W sierpniu prabuccy radni nie mogli narzekać na nadmiar wolego czasu. Dwukrotnie spotykali się na sesjach rady miasta. Wysłuchali informacji burmistrza Marka Szulca z wykonania budżetu miasta za pierwsze półrocze. Według zapewnień prabuckiego włodarza, sytuacja finansowa miasta i gminy systematycznie się polepsza. Wydatki i dochody są realizowane zgodnie z przyjętymi założeniami. Są również i pozytywne prognozy. Jak stwierdził burmistrz Szulc, być może po raz pierwszy pod koniec roku miasto nie będzie musiało sięgać po pożyczki.
-Może uda nam się ten rok zamknąć bez potrzeby zaciągania pożyczki z banku lub wypuszczania obligacji.
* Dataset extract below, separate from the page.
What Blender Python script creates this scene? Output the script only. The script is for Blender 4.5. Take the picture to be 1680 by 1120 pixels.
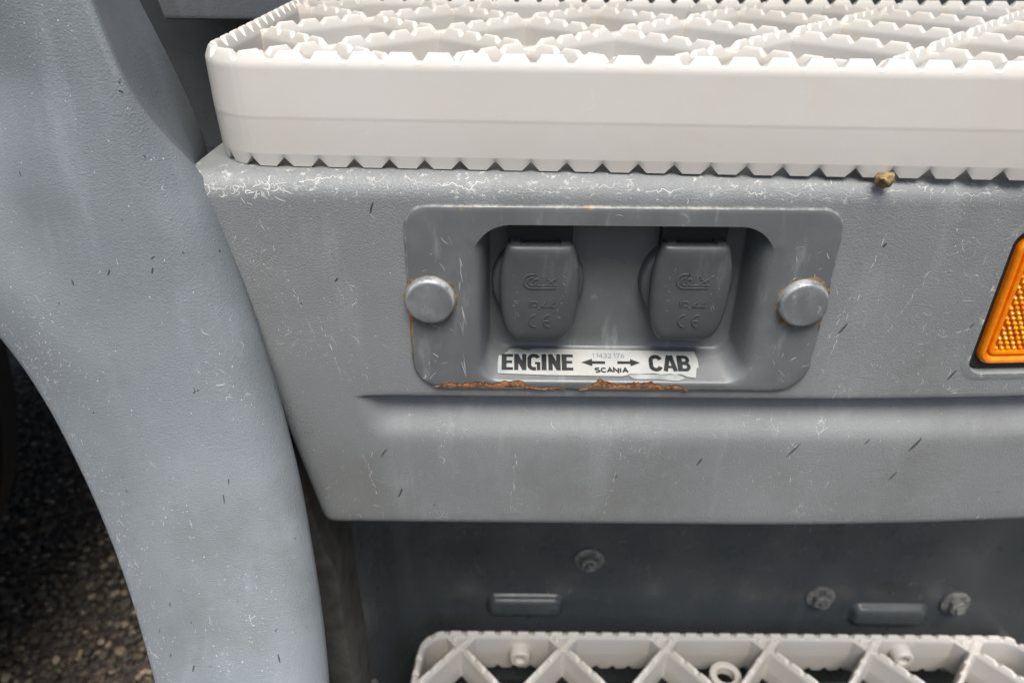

Ponadto, wstępnie prognozowaliśmy wydanie na inwestycje około 700 tys. zł. a już dziś wiemy, że będzie to około 3 mln. zł. Chcemy poprawić wskaźniki dochodów bieżących tak, aby mieć jak najwięcej pieniędzy na projekty unijne – poinformował radnych Marek Szulc.
Przejęli władzę więc nich rządzą
Jeśli przy omawianiu spraw budżetowych nie było zgrzytów to nieco inaczej przebiegała dyskusja związana z obsadzeniem stanowisk w trzech komisjach stałych rady gminy. Klub „Prabuty Razem” próbował przekonać kolegów z opozycji, aby ci jednak zdecydowali się przewodniczyć tym komisjom. Radny Tomasz Wandzel, przewodniczący klubu „Porozumienie” rozwiał wszelkie wątpliwości.
-Nie chcemy przewodniczyć żadnym komisjom, nie rościmy sobie do nich żadnych praw. Przejęliście władzę więc rządźcie – powiedział Tomasz Wandzel.
Klubowi „Prabuty Razem” nie pozostało nic innego jak tylko obsadzić stanowiska przewodniczących komisji. Grzegorz Kasprzak będzie kierował komisją oświatowej a Lucyna Maj pracami komisji zdrowia. Do obsadzenia pozostało jeszcze tylko stanowisko przewodniczącego komisji rolnictwa. Jej przewodniczący zostanie wybrany na kolejnej sesji rady miasta.
Spór radnego z przewodniczącym rady
Radny Stanisław Anders nie zapomniał o tym, iż nie po drodze jemu z obecnym przewodniczący rady miasta Piotrem Janiewiczem. Radny Anders zarzucił Janiewiczowi, że ten dla własnej osoby zdezorganizował prace rady. Piotr Janiewicz ze stoickim spokojem odpierał zarzuty kolegi z opozycji. W pewnej chwili w obronie Piotra Janiewicza stanął burmistrz Marek Szulc, który poprosił radnego Andersa aby ten dał szansę odpowiedzieć na jego pytania przewodniczącemu.
Stanisław Anders na zakończenie jedenastej sesji zaproponował, aby w najbliższej przyszłości zająć się obniżeniem diet radnych.
-Proponuję aby radni obniżyli sobie diety do kwoty 50 zł. miesięcznie – zaproponował Stanisław Anders.
Czy propozycja radnego spotka się ze zrozumieniem jego koleżanek i kolegów, przekonamy się na najbliższej sesji.